Written task
A line counts if it contains the string "Blender"; say how many such lines there are, giving only the number.

##### Input data #####

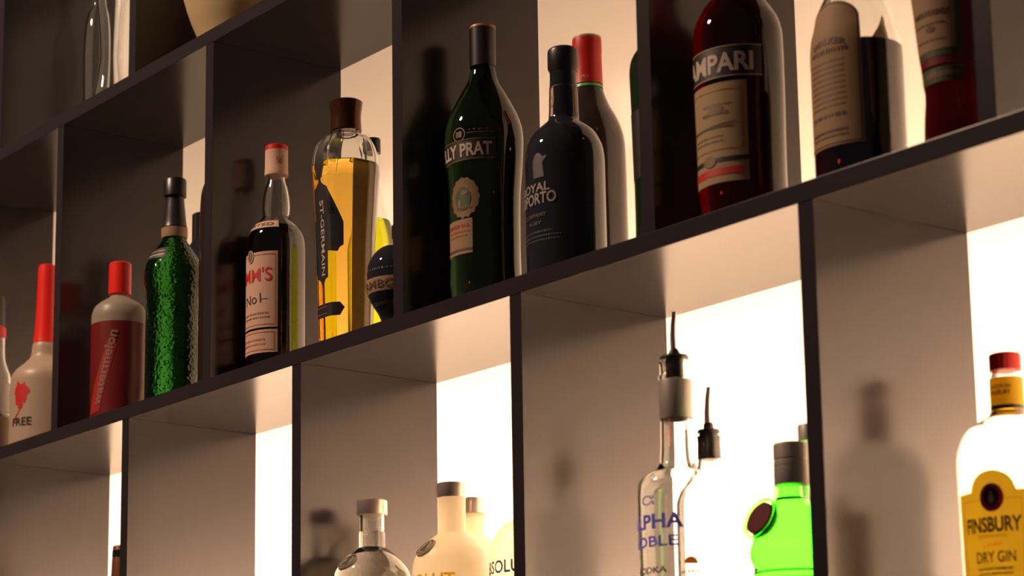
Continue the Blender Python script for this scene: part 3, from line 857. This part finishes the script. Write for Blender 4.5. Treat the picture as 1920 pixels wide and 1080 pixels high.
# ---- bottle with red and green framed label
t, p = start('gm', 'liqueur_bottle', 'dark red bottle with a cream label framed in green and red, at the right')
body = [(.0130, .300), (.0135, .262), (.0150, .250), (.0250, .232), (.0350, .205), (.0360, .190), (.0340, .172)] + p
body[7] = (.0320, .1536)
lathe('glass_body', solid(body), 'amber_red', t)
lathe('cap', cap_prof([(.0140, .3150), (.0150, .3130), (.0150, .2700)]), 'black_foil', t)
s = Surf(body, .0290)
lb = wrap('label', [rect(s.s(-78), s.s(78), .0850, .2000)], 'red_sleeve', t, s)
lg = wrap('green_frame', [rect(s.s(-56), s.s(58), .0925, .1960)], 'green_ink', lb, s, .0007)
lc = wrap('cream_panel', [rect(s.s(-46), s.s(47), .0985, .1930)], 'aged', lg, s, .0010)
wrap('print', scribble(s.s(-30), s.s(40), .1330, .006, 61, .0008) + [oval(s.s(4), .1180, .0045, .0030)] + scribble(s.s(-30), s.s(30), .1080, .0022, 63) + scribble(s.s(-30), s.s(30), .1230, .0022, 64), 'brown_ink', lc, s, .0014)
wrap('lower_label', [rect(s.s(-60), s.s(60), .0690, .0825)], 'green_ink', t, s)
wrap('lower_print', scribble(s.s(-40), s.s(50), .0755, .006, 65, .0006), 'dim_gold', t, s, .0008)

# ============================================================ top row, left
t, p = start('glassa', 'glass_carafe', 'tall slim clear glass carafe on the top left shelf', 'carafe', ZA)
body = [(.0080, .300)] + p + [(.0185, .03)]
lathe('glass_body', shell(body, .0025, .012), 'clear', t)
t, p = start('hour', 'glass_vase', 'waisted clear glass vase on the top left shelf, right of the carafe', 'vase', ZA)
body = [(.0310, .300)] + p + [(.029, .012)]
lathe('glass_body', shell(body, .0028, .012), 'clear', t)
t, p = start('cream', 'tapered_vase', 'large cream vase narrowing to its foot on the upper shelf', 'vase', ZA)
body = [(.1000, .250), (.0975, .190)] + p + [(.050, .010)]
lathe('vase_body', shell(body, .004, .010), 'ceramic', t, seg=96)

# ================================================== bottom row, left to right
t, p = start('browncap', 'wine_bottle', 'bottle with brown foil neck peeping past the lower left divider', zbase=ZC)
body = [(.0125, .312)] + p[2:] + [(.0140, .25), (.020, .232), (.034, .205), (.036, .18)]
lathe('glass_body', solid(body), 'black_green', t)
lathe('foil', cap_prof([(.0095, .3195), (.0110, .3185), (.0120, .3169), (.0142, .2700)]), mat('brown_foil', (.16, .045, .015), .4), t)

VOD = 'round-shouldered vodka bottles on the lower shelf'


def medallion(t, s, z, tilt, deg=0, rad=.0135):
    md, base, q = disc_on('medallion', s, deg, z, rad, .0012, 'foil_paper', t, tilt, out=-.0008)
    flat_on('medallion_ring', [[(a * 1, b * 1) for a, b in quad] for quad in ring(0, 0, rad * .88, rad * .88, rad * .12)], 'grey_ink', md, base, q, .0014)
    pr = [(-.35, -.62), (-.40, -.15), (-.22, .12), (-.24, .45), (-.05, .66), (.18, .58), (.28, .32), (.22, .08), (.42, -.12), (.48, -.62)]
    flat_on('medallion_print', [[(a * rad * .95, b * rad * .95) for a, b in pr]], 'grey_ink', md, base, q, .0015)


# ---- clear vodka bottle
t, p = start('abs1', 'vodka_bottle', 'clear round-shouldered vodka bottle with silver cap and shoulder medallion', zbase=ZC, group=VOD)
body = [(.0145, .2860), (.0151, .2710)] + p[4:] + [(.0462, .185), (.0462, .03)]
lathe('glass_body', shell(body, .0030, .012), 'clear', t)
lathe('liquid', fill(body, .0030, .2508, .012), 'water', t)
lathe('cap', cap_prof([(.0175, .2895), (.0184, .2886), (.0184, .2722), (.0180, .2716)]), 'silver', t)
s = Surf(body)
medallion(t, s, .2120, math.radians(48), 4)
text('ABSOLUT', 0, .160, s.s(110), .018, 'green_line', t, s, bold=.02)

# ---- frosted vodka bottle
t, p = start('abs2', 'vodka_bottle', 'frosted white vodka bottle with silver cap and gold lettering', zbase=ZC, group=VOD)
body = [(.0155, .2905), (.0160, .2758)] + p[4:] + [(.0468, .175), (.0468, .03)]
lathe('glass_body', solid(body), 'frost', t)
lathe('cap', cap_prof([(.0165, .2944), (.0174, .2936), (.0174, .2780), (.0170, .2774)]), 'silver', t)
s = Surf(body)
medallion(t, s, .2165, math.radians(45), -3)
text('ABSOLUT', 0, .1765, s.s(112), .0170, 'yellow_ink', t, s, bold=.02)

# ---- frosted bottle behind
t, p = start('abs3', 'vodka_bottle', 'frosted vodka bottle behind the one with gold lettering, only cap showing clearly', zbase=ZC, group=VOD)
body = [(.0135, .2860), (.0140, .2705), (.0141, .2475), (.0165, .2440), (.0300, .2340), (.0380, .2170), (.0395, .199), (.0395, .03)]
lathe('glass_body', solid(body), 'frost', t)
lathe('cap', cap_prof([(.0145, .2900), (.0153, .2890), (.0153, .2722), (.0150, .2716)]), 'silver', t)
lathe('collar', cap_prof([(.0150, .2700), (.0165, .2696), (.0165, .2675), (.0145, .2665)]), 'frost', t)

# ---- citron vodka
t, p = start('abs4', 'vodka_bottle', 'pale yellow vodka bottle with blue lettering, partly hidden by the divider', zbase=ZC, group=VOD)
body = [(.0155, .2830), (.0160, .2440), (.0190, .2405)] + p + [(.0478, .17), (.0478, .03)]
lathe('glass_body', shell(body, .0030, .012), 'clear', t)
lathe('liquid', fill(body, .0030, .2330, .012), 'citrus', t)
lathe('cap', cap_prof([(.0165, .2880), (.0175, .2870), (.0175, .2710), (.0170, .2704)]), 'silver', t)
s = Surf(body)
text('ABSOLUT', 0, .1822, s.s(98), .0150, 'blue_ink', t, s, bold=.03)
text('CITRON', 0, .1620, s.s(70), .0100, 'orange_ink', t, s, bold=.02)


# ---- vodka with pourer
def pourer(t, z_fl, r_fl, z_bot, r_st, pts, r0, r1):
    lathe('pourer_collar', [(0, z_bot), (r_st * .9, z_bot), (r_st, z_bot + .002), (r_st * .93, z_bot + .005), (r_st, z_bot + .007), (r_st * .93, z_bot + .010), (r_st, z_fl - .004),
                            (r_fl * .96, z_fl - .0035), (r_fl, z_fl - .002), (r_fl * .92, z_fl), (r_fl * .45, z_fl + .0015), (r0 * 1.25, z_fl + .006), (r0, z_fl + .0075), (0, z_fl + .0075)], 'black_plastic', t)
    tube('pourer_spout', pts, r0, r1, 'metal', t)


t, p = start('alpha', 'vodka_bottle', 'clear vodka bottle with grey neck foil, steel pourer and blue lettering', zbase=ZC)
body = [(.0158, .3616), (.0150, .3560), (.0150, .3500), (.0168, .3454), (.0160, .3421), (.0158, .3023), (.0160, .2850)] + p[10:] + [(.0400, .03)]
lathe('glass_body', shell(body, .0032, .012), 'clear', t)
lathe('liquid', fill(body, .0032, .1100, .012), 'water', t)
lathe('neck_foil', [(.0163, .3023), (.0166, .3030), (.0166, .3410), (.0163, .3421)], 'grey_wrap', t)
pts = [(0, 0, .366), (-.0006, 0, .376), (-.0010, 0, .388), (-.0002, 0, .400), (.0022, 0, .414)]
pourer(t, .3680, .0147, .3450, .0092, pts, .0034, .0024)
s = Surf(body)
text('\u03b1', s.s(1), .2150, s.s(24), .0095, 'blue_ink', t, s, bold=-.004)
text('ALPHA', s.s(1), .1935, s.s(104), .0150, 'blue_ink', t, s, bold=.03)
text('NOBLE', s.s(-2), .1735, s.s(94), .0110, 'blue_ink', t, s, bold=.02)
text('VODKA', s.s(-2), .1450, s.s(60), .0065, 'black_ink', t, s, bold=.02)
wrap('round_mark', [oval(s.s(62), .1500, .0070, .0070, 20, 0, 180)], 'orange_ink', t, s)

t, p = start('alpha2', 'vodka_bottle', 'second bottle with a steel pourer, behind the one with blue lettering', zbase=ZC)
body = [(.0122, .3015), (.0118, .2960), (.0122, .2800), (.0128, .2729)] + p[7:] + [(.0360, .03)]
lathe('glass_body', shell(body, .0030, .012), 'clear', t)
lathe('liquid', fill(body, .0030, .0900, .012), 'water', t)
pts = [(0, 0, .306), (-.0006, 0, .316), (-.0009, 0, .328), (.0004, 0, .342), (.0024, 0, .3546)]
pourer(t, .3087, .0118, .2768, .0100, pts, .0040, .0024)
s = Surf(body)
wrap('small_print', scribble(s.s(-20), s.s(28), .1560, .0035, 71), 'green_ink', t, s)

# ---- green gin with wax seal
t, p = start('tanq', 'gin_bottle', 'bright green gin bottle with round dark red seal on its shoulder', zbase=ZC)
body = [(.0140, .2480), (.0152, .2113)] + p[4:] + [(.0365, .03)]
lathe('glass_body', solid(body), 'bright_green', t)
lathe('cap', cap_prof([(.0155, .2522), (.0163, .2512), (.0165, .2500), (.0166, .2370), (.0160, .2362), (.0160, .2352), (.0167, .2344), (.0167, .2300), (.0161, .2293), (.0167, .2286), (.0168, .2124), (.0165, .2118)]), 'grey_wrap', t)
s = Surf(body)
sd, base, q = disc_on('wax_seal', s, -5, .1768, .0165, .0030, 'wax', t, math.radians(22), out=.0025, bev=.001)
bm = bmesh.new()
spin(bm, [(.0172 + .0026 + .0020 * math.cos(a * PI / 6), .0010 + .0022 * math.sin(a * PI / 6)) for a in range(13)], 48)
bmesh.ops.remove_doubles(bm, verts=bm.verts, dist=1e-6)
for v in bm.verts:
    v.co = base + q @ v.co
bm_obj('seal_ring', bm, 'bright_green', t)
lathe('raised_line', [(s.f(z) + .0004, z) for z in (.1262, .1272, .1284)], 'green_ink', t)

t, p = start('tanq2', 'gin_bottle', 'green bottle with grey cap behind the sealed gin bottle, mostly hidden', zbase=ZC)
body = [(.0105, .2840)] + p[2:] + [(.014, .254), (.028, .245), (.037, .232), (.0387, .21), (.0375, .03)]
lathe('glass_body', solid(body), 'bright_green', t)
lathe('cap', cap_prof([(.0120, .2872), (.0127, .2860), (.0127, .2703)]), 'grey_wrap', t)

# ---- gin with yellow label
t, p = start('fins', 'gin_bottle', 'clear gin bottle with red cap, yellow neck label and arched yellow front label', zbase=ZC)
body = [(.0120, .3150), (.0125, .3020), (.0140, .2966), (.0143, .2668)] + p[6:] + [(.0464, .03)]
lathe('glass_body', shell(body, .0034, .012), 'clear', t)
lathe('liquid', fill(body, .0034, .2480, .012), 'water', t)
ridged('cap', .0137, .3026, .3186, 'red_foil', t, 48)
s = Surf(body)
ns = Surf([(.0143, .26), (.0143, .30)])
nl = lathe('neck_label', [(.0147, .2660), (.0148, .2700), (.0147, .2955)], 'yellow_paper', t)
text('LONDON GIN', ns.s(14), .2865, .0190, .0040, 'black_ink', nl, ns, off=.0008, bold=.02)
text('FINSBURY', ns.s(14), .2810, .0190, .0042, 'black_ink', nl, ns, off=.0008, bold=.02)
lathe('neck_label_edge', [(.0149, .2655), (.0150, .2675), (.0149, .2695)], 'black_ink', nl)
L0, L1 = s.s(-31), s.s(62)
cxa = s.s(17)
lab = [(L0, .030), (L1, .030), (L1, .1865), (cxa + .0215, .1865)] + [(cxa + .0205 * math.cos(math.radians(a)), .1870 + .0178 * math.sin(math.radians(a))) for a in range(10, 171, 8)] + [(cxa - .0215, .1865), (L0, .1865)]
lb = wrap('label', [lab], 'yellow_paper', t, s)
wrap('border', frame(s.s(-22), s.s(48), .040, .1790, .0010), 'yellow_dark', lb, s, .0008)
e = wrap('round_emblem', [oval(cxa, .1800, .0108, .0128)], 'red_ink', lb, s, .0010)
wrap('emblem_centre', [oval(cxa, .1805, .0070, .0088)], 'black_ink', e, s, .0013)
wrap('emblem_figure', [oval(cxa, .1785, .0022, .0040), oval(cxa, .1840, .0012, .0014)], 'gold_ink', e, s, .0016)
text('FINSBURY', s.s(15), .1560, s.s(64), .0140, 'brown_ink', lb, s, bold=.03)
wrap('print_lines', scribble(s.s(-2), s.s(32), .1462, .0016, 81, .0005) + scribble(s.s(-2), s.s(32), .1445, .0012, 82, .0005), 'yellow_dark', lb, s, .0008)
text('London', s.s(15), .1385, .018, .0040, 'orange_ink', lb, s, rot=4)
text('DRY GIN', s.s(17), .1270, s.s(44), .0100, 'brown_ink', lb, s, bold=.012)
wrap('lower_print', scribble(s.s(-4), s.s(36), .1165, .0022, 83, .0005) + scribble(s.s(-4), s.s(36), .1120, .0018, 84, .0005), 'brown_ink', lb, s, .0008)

#####
##### Input data #####

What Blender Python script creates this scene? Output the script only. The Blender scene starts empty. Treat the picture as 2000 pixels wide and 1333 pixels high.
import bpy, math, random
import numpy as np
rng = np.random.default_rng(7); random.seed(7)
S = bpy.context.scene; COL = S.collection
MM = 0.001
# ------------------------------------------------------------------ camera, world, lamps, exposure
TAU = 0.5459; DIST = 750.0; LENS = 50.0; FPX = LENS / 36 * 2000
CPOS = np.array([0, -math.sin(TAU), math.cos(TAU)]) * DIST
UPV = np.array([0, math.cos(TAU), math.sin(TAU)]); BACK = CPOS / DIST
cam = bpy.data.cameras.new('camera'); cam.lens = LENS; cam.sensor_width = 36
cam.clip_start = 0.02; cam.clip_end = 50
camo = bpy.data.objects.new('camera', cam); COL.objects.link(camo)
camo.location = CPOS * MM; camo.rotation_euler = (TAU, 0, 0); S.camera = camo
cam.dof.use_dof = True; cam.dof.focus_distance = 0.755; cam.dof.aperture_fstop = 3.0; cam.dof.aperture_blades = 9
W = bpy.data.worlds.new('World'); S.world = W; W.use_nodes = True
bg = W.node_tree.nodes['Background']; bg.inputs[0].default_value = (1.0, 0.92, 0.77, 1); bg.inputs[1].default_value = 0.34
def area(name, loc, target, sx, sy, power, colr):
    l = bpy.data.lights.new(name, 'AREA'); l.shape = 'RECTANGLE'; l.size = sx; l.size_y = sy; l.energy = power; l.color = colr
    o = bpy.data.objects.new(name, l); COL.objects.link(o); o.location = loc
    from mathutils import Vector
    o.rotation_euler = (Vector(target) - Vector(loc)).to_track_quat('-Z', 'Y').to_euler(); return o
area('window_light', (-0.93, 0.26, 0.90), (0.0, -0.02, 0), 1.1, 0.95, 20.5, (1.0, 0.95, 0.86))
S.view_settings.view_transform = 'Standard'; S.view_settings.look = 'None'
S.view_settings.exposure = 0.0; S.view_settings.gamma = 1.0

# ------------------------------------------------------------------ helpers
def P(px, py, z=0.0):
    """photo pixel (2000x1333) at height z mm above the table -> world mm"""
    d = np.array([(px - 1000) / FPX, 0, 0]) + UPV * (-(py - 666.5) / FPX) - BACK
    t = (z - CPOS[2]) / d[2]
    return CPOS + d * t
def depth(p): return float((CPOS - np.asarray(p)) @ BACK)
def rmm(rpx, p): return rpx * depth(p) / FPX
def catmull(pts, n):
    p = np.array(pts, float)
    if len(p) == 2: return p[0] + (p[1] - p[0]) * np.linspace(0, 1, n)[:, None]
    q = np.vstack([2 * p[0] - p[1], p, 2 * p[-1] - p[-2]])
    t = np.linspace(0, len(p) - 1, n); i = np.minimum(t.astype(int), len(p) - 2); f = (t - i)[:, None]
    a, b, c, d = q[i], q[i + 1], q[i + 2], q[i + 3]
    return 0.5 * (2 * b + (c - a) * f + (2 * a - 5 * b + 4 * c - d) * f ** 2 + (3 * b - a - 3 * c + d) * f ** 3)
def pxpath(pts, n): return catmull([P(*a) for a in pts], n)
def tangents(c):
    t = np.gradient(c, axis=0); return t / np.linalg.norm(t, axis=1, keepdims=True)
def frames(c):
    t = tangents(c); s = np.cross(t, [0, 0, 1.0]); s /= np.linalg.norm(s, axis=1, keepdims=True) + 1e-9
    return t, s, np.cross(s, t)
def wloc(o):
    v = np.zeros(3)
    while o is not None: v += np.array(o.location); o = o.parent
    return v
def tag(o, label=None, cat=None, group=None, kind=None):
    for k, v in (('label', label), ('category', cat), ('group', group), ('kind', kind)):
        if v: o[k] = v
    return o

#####
##### Input data #####

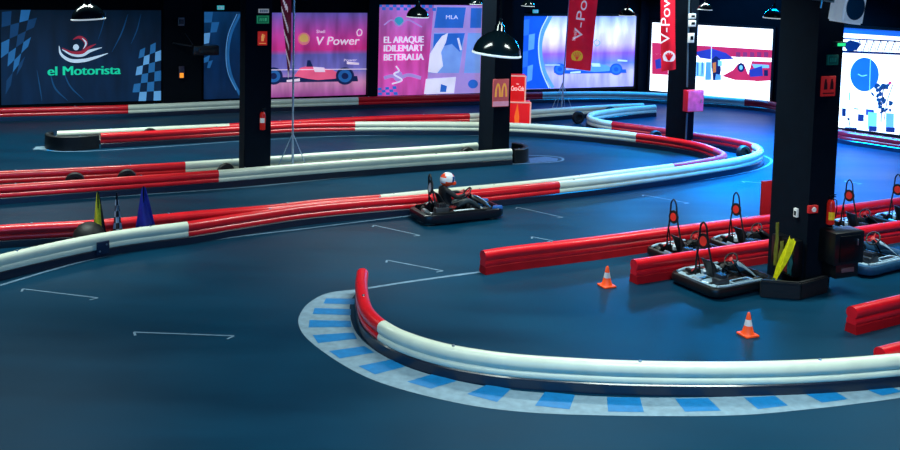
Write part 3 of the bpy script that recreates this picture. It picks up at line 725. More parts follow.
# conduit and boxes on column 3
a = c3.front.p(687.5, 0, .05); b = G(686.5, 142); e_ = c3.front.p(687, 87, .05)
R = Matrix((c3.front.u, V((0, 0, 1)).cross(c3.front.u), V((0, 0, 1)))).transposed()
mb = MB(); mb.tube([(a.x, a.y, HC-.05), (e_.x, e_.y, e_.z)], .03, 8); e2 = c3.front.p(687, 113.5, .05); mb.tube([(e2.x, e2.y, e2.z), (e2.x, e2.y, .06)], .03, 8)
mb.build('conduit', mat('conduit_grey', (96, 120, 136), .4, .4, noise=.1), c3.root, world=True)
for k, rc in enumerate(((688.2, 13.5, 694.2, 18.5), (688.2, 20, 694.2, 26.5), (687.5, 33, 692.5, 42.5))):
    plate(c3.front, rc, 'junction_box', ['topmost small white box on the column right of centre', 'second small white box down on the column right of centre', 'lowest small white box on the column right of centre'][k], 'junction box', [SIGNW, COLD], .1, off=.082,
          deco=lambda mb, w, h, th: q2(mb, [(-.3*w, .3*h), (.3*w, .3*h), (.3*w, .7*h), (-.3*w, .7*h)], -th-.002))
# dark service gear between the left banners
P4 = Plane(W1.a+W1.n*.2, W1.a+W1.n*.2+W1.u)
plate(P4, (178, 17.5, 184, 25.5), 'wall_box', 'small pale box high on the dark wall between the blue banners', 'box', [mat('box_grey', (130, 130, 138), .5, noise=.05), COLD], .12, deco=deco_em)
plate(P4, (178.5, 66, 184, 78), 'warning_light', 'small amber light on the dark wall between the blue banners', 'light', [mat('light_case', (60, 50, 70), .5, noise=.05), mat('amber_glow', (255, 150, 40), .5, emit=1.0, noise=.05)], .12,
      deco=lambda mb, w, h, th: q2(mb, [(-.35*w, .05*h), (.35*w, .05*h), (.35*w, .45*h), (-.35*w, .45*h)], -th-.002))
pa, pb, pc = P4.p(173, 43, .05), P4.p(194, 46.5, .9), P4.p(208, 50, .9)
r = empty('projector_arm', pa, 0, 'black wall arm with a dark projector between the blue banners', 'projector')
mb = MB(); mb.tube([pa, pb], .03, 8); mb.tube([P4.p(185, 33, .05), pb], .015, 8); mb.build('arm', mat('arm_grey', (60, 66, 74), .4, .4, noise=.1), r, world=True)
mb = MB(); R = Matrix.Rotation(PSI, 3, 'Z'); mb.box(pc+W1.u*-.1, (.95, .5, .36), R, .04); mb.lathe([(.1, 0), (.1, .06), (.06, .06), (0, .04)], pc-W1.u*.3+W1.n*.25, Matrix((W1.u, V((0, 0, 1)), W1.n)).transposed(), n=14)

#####

Response
2